When Hitler and Goebbels returned a month later for the opening, the chancellor was happier. Nothing had been changed thematically; the number of gory paintings had simply been reduced. On July 18, 1937, the führer opened the Haus der Deutschen Kunst and its premier exhibition, with von Finck standing at his side. At the vernissage, Magda and Goebbels spent fifty thousand reichsmarks on Nazi art for their homes. Goebbels had staged another show, just a few blocks away in the Hofgarten Arcades, which was intended to run at the same time. Goebbels had come up with the idea of displaying confiscated works by mostly German modern artists, and some foreign ones; together they were meant to represent art that had no place in the Third Reich, at least in Goebbels’s opinion. The exhibition of “degenerate art” displayed six hundred works by artists such as Max Beckmann, Marc Chagall, Max Ernst, Otto Dix, Paul Klee, George Grosz, and Wassily Kandinsky. The show quickly drew over two million visitors, twice as many as attended the exhibition at the Haus der Deutschen Kunst.

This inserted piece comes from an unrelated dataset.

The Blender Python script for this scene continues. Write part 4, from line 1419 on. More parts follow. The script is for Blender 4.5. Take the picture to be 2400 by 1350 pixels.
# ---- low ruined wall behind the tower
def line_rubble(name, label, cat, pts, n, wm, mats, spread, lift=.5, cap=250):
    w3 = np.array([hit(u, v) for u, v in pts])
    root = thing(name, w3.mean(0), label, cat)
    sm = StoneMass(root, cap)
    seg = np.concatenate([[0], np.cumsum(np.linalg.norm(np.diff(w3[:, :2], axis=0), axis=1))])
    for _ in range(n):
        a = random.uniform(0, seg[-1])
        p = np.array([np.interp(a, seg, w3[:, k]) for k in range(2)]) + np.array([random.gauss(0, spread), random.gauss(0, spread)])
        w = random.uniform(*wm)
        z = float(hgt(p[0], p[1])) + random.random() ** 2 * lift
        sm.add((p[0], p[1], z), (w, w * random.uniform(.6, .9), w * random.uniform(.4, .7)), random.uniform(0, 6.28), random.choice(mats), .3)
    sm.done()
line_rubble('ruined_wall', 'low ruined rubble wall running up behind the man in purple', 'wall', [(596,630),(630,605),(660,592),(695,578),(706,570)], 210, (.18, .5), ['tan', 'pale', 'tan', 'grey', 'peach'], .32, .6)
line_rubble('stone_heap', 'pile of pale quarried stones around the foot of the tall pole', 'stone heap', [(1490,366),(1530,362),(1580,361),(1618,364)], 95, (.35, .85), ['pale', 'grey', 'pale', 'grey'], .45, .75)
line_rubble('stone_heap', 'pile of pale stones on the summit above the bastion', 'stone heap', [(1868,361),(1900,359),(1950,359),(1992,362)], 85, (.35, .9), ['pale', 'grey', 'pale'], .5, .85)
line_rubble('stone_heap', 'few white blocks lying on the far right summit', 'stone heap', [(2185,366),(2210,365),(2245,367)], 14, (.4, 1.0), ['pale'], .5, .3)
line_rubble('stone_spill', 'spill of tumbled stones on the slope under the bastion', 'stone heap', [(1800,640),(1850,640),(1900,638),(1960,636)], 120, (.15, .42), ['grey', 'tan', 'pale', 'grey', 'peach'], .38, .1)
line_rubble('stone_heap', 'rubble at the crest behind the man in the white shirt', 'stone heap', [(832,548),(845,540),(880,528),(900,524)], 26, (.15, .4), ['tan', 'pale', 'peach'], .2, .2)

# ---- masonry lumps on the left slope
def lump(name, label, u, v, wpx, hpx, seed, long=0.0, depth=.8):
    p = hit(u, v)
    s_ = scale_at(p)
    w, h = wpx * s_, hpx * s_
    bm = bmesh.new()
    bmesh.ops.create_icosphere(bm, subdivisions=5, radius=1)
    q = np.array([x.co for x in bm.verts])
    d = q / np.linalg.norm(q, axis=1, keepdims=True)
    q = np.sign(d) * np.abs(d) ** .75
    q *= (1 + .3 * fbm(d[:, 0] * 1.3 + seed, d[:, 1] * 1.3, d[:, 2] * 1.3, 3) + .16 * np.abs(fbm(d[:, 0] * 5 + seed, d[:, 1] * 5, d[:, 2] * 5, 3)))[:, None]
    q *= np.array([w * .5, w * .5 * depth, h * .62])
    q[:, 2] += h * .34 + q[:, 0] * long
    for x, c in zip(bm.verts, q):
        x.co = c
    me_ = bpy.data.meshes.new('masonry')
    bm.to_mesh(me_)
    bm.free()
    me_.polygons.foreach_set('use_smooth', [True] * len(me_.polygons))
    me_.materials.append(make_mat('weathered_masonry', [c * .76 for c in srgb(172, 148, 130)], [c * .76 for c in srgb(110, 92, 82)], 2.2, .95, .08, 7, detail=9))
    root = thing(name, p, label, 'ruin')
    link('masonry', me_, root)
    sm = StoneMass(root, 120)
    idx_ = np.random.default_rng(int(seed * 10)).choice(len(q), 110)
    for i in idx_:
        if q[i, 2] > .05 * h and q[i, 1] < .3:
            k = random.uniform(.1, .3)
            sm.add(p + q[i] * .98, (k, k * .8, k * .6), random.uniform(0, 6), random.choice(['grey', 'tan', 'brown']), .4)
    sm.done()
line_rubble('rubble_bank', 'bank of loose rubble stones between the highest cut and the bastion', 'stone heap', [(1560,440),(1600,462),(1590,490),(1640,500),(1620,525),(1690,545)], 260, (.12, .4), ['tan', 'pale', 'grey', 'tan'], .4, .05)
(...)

Overall, the regime was pleased with von Finck and his efforts to raise funds for Hitler’s museum. The banker would soon be rewarded for his service.

Months later, Goebbels gave his feedback on another prized Nazi innovation. In early September 1937, Goebbels visited Stuttgart to join Ferdinand Porsche for a test ride in the Volkswagen. “The car has fabulous pulling power, climbs well and has excellent suspension. But does it have to be so unadorned on the outside? I give Porsche some advice on that. He takes it readily,” Goebbels wrote in his diary. He preferred to ride in fancy limousines. The propaganda minister inspected the Volkswagen again three months later and was happy with the improvements. “Dr. Porsche delivers a masterpiece here,” Goebbels wrote, pleased as he always was when someone obeyed him. He soon awarded Porsche the National Prize of Art and Science. Even bigger rewards awaited Porsche down the road.